We must also consider the violent consequences to the larger family OF the arrested persons.
Remember. "Violence" isn't always a matter of sudden kinetic energy directly traumatizing soft-tissues.
Violence is any act or choice which predictably results in any form of trauma (physical, psychological, or emotional).
We must also consider the violent consequences to any later-formed children that are forced into existence under parent(s) who knew during the first trimester that they wouldn't be able to provide for all that future-child's needs.
We must also consider the violent consequences to pregnant women (and tiny, underage girls, age 8-teens) per the danger to their own lives when forced to carry non-viable pregnancies, and/or forced to carry a pregnancy to term after being told by a qualified physician that said pregnancy would likely result in their own death.
All of that is, by definition,
unavoidably,
inarguably.,
an attempt to mobilize a government's physical force and threat of violence
to impose that law onto others.
And to whatever extent it causes physical and/or psychological trauma (either directly or as a predictable result) it is actively committing violence against any citizens whom would suffer those consequences.
Additionally, voting to ban or greatly-restrict access to legal and safe abortions
results (inevitably) in a sharp rise in fatalities from young girls and women utilizing illegal abortions and self-administered abortions.
All the while, the very act of fighting or voting to criminalize access to abortions is a direct and blatant violation of the "moral principal of free will" that Christians claim to prioritize.
How much sense does it really make(?) for a religious person to argue that "the reason" their GOD allows so much suffering in our world, and so then "the reason" he doesn't interfere by means of any force whatsoever, is that:
HE prioritizes "Free Will" (for this world) OVER that of His own will, because "reasons".
- Reasons like:
"He wants to prove how badly things go for humans when they don't fully surrender to his will and moral-laws".
But then the very same religious people argue that GOD sent THEM to FORCE moral-compliance (with some cherry-picked issues) over people who aren't in his "one true religion" (or. "one true "totally not a religion")?
If your GOD wants YOU to force compliance with some moral-laws, then why not for ALL moral-laws?

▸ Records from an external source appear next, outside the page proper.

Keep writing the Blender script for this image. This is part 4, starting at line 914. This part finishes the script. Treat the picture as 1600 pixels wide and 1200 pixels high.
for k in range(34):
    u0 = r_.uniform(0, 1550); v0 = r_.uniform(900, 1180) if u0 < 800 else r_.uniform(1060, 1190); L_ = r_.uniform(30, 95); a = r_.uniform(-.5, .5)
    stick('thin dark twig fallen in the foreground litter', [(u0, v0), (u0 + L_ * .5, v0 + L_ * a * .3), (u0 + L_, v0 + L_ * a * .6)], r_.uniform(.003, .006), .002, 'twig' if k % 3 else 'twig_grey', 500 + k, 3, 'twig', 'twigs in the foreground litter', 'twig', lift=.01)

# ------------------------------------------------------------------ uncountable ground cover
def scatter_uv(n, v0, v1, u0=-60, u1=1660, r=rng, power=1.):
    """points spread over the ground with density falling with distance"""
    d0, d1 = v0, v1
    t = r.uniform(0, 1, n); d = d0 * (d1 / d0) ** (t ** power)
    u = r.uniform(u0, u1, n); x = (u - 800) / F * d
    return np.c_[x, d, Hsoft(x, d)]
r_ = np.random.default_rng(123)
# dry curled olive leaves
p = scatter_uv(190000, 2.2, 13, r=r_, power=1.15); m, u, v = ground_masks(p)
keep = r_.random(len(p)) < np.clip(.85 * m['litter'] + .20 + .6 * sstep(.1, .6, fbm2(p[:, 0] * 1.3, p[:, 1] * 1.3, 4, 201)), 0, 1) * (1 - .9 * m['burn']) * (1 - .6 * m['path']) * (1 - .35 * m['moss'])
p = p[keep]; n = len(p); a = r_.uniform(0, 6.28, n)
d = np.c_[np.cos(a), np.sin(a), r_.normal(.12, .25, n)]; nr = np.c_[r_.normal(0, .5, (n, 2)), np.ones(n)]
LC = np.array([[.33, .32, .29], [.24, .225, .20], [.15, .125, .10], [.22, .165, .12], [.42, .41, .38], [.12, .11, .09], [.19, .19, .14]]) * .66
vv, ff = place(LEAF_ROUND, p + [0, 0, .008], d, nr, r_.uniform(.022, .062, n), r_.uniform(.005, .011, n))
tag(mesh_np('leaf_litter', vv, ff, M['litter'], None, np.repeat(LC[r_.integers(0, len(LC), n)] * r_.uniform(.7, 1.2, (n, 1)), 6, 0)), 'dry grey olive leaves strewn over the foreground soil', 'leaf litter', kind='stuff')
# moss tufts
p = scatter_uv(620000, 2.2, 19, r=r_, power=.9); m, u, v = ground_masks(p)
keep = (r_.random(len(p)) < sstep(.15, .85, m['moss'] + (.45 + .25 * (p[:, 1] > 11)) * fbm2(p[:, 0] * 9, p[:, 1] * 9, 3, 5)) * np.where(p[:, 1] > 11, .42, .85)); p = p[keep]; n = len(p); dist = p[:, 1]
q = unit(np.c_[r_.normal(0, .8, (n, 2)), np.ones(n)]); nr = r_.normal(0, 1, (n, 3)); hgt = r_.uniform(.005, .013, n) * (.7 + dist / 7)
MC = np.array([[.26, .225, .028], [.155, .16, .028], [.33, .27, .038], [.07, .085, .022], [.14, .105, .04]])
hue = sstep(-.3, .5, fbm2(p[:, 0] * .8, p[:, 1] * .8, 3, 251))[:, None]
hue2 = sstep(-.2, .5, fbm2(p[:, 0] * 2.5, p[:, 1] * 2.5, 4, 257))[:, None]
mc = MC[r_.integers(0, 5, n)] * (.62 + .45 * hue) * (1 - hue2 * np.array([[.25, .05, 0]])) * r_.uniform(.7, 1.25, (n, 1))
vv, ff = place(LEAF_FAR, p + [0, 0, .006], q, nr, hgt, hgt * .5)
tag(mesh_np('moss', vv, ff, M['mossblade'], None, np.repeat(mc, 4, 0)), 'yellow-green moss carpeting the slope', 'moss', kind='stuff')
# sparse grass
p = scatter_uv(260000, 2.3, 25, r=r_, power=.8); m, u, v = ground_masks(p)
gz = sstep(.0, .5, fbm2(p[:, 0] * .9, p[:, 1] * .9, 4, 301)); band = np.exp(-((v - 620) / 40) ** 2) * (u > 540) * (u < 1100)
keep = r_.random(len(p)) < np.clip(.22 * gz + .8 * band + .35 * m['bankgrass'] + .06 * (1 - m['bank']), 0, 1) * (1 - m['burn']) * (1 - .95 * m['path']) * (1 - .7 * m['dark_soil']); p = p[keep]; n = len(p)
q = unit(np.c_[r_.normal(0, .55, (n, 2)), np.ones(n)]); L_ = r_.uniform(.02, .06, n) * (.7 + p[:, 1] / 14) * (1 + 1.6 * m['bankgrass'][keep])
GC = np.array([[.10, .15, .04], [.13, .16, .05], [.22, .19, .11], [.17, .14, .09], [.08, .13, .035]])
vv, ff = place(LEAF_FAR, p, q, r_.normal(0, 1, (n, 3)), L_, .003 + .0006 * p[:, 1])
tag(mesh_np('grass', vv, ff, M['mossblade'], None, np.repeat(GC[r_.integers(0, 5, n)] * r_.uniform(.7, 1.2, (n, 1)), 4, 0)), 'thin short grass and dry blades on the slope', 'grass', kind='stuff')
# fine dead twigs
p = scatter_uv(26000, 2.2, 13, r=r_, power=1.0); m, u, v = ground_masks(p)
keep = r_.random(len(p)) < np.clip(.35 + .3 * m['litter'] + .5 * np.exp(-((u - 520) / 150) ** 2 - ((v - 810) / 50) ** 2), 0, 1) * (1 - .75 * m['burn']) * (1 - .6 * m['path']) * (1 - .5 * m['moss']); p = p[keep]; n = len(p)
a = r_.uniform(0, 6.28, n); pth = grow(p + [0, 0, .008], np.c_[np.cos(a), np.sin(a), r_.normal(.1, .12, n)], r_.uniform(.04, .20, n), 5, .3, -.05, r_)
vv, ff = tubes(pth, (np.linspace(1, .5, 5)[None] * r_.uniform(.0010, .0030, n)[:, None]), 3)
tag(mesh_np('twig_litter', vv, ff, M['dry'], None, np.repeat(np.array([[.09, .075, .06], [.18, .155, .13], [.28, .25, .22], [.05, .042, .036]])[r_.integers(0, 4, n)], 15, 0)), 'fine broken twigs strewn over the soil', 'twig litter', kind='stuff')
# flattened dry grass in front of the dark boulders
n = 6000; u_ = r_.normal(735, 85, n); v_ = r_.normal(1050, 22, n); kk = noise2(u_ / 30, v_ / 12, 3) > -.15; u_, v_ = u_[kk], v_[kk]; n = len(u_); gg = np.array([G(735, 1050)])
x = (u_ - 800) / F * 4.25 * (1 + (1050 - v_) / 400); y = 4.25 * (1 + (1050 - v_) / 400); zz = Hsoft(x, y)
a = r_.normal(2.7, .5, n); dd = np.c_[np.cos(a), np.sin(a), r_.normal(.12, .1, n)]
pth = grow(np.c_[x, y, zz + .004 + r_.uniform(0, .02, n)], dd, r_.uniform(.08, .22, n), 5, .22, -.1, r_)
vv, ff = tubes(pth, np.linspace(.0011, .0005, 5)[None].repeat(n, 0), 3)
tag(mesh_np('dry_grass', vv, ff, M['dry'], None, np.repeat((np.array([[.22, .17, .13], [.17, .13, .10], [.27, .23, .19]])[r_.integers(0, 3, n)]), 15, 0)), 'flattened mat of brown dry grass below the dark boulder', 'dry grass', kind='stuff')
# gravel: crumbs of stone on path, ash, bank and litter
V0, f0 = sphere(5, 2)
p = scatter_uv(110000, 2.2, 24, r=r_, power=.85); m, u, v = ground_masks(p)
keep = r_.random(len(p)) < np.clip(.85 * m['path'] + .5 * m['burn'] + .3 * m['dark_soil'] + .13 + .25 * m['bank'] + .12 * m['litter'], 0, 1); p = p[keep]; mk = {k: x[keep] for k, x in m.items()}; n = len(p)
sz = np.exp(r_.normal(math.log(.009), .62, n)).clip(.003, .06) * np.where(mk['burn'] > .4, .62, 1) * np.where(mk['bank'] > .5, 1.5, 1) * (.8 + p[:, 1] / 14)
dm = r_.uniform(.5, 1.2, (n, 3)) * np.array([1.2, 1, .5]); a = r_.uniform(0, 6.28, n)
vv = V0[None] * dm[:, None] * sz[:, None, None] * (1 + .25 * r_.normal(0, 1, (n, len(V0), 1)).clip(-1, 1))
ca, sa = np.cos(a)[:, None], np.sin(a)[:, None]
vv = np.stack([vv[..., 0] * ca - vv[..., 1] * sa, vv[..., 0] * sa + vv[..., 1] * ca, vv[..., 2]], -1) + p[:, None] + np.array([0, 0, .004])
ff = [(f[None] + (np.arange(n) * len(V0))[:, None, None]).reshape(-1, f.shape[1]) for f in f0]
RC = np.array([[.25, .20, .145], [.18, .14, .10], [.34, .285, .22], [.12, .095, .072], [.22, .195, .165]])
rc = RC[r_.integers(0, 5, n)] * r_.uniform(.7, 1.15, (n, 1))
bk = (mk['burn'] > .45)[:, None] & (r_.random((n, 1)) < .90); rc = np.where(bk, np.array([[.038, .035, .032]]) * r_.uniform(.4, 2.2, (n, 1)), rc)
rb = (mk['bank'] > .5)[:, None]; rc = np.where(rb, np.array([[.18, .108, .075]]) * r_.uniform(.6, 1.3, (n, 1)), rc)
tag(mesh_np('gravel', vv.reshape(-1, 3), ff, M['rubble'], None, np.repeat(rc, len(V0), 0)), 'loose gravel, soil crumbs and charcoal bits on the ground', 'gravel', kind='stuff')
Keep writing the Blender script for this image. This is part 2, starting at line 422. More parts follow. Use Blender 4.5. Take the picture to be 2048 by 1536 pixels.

And if he's cool with you acting AS HIS HANDS in this world, to weaponize a government against citizens who don't share your views and values, to FORCE compliance with his moral laws,
then:
How can that claim be harmonized with the claim that he's letting "this wicked world" do whatever it wants, without him interfering, because "reasons"?
He's either for OR against enforcing moral-law-compliance against "the world".
Which is it?
Meanwhile, if a 1st-trimester fetus is "a person" with "a soul", then what happens to them when they "die"?
If they go straight to heaven forever, isn't that more preferable than being later-born onto an Earthly-life?
"Down here", their ODDS of avoiding "eternal damnation" are super-BAD once they reach some "age of accountability".
And that's compared to 100%-assured if they are aborted. Right?
Whereas, if you say you don't know IF those "babies" end up in a HELL, then that's the same as saying you don't know IF your God is super-evil or not.
And you don't really have the luxury of saying you "don't know what your God would do" if the REASON you are a Christian is because you're impressed by EXACTLY what that proposed-Entity's moral values are.
Whereas, if you entertain hypotheticals which avoid both outcomes, like saying "maybe they get born to other parents later instead", then wouldn't that mean they aren't "dying" but are merely being relocated?
For being part of a larger "church" of deep-thinkers, who are "spirit led" (by a perfect omni-everything BEING) into all (necessary) understanding,
and who have had THOUSANDS OF YEARS to hash all of it out (philosophically and morally),
I remain impressed by how much the whole lot of you haven't really 'thought it through'.